George Bush was stupid and active. And as the years of his Presidency went by, he got dumb and dumber. Is this what political power does to people? Make them stupid, make them think they can get away with things no one in his right mind would think he could get away with? Make them lose their conscience? I am reminded of the saying, "Power corrupts, and absolute power corrupts absolutely."
I think a better saying is, "Power intoxicates, and immunity corrupts." Bill Clinton became stupid and active, and almost got booted out of the Presidency.
As for Barry Soetero, he is also stupid and active. As hard as it is too believe, he's worse than Bush.
Such stupidity and activity has lead to the U.S. being involved in six wars, and the severe damaging of the economy.

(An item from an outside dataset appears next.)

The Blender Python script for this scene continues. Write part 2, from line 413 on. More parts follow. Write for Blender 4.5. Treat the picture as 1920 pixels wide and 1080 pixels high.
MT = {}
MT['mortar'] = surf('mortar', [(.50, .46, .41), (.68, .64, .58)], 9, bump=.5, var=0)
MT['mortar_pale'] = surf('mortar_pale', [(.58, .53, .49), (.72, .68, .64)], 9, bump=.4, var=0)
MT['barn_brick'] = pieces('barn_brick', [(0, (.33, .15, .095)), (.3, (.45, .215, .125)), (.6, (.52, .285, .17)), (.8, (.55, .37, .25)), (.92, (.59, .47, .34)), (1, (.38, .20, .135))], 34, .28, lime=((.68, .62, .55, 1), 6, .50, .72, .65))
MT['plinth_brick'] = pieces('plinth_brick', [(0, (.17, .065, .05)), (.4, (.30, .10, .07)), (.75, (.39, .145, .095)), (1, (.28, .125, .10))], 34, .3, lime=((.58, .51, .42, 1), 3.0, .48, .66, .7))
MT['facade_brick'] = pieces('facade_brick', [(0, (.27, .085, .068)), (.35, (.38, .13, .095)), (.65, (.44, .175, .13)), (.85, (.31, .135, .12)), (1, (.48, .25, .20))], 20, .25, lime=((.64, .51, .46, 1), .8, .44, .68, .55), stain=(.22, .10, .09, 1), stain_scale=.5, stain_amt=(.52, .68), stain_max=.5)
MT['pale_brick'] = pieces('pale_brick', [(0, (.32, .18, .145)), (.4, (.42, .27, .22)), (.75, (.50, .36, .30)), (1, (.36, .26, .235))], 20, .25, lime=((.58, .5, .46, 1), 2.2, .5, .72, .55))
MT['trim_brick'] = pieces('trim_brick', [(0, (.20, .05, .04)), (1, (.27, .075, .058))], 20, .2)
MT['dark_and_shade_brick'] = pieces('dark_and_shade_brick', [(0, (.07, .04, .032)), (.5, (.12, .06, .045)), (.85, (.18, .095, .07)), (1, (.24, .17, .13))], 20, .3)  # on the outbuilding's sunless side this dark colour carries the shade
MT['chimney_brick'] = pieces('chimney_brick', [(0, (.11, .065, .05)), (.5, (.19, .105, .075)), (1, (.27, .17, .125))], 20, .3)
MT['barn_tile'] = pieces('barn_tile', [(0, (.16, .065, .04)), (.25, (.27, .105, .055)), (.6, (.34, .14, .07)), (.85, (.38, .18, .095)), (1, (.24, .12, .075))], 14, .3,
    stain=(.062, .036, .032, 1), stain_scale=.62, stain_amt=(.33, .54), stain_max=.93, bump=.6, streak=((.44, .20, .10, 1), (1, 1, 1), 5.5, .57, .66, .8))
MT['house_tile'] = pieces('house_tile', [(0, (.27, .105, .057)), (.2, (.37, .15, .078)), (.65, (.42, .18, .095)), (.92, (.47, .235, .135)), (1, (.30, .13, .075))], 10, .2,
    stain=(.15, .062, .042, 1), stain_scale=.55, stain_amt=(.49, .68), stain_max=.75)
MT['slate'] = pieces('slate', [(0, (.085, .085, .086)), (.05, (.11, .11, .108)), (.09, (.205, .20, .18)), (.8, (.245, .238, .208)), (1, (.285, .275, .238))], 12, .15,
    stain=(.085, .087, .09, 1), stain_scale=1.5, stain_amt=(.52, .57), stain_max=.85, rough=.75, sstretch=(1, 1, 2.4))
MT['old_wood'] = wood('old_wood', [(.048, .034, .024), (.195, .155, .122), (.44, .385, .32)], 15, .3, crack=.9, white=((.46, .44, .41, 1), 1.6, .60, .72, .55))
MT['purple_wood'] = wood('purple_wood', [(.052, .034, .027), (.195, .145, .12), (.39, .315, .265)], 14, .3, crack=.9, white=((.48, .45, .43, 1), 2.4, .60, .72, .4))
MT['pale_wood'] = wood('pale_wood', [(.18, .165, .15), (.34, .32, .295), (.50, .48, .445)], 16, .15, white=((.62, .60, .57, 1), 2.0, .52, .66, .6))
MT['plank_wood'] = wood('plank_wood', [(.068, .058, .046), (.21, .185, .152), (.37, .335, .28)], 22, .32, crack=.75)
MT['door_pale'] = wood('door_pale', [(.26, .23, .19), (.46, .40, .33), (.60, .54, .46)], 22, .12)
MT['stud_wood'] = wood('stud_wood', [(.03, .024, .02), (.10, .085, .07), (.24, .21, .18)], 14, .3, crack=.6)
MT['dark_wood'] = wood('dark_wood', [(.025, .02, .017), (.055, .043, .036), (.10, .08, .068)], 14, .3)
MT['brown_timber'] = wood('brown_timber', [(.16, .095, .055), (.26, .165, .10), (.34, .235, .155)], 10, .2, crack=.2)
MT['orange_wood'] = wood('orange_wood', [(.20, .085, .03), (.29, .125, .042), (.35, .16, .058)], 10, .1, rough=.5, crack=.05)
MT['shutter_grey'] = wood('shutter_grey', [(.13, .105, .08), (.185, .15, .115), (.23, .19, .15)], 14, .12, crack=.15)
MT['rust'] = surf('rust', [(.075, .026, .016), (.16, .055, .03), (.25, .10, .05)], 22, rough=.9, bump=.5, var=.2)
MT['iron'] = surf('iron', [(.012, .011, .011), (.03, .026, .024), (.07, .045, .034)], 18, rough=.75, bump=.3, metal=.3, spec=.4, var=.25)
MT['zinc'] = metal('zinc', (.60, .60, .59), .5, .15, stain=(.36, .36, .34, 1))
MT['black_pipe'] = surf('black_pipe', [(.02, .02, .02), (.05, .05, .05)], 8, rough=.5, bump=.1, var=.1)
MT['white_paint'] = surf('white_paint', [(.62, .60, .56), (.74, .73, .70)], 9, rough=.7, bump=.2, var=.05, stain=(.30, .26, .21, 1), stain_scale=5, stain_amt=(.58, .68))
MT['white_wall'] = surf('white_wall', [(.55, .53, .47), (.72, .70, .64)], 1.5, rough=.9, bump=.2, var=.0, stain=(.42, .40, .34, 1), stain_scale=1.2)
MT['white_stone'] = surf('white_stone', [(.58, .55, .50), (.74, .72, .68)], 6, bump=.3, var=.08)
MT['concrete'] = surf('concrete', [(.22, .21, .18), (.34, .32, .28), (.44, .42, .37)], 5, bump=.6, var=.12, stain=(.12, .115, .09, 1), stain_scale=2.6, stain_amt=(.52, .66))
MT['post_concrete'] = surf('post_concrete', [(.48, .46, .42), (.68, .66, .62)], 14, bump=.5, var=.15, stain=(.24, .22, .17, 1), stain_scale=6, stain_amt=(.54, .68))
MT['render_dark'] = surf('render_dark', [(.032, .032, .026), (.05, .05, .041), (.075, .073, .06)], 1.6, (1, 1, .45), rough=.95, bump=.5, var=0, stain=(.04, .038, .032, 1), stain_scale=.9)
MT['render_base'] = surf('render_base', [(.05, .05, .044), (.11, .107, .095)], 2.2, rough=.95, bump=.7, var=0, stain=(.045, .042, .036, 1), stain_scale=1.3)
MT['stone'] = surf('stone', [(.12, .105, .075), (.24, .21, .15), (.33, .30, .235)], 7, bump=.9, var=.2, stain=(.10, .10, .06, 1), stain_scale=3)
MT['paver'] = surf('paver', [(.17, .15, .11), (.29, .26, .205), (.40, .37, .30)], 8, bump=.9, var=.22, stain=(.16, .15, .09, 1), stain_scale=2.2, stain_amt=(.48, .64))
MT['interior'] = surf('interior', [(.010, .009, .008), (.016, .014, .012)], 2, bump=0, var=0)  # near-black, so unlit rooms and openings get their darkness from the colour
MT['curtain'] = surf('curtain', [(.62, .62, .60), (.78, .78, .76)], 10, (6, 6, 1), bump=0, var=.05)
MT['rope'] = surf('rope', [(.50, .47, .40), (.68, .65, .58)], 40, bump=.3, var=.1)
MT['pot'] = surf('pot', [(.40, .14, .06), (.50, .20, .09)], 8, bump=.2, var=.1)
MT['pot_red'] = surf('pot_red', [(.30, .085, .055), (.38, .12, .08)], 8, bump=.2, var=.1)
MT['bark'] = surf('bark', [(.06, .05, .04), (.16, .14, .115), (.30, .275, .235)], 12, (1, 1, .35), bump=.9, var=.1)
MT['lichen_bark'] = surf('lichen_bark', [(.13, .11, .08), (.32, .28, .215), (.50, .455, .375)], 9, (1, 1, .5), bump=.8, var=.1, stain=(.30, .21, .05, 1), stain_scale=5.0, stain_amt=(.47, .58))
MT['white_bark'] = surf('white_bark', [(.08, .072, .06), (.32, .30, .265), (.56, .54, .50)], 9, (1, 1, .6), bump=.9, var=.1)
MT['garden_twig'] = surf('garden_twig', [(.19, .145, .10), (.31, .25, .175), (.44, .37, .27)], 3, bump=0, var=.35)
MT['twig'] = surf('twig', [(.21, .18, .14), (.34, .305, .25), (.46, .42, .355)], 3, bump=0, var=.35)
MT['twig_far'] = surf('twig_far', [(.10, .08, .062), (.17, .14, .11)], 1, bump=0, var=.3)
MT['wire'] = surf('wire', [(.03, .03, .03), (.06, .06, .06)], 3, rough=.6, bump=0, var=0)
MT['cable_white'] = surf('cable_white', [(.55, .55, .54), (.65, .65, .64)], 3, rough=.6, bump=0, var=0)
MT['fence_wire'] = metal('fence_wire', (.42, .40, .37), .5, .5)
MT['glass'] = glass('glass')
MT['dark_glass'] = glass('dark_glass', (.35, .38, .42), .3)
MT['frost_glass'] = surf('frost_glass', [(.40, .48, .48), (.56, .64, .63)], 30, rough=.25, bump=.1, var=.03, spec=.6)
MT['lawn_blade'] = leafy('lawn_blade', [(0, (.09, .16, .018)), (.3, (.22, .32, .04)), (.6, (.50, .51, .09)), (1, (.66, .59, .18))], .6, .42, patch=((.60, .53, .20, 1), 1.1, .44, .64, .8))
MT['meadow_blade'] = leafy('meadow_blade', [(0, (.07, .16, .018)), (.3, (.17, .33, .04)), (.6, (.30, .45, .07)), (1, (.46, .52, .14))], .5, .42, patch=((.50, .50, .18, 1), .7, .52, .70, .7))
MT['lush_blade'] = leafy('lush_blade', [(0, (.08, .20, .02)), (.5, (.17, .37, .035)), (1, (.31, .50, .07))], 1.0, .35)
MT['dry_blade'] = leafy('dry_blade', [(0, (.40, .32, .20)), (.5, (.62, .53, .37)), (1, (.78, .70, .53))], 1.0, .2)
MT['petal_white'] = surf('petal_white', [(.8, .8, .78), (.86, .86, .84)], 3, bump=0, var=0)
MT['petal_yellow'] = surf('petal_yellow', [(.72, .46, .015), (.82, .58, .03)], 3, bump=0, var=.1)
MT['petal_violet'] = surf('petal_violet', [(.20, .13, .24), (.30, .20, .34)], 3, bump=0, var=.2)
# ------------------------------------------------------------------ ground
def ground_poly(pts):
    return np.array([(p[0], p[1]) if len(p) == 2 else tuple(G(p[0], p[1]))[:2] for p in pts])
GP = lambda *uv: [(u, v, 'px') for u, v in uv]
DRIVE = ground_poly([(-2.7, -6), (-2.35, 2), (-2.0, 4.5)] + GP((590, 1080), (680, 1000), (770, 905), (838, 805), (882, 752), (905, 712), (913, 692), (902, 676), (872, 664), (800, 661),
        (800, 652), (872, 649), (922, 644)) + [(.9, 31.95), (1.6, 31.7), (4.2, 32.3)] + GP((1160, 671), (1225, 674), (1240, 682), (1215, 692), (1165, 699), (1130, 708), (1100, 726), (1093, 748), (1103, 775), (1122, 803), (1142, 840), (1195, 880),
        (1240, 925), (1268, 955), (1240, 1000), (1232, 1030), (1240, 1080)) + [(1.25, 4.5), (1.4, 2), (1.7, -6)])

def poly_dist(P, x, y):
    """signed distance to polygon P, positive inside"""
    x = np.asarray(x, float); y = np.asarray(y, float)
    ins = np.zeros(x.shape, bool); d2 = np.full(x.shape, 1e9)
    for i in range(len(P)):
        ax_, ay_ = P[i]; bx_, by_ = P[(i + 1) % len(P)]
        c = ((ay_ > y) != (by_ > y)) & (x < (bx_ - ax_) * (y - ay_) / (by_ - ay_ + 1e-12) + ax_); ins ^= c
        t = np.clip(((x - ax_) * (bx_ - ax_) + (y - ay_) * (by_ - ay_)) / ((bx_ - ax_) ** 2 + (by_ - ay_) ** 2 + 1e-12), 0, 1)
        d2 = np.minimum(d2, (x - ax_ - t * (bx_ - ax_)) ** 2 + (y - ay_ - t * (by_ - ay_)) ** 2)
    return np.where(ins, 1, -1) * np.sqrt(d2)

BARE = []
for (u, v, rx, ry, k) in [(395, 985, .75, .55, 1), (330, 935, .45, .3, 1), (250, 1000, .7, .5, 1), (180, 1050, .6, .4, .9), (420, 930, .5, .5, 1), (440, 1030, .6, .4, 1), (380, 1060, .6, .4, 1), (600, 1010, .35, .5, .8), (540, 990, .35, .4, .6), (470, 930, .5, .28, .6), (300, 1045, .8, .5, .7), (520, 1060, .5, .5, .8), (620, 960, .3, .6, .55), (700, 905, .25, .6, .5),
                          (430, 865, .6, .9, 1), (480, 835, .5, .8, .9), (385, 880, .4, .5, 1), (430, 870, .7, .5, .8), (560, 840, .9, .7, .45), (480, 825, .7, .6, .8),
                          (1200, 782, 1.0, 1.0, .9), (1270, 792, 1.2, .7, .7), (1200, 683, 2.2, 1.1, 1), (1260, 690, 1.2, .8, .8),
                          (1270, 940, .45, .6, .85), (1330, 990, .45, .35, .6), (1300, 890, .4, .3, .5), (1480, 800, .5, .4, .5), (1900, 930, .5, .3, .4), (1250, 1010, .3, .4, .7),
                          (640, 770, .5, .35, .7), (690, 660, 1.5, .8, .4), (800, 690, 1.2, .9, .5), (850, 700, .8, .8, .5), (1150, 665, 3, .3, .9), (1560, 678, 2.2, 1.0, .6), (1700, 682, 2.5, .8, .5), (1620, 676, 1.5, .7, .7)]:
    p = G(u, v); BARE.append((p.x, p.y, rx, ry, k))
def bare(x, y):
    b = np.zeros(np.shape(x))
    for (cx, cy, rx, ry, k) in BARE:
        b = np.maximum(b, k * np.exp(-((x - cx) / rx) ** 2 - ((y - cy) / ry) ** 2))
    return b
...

Apparently almost all politicians are stupid and active. That's why they cause so many problems. An example of a man who is smart and lazy (lazy as a politician) is Ron Paul, who is an exemplar of what every politician should be.
Hitler, for example, was a consummate politician, one who was described as half-genius, half-insane. Half-genius and half-insane makes him stupid and active, so it's not surprising when he was in the military his commanding writers wrote of him that they could not detect in him any qualities for being an officer. Although people think he never made it beyond corporal, he really never made it beyond private, first class.
I once wrote an article a few years ago about what I would do if I was the King of America. I'd gamble, chase women, drink wine, grow roses, and do several other things, almost none of them political. I'd get rid of most laws and let the free market take care of itself. In other words, I'd actualize my smart and lazy self even more than it already is. And I'd make a good king.
The problem with politics is that it always attracts the active, whether they're smart or stupid. The public is the one that pays for their activity. If we have to have politicians, we need lazy ones. The best, of course, would be lazy and smart.
Don't look at me, though. I'm not interested. I am, of course, much too smart – or is it lazy? – to fall for the con job known as politics.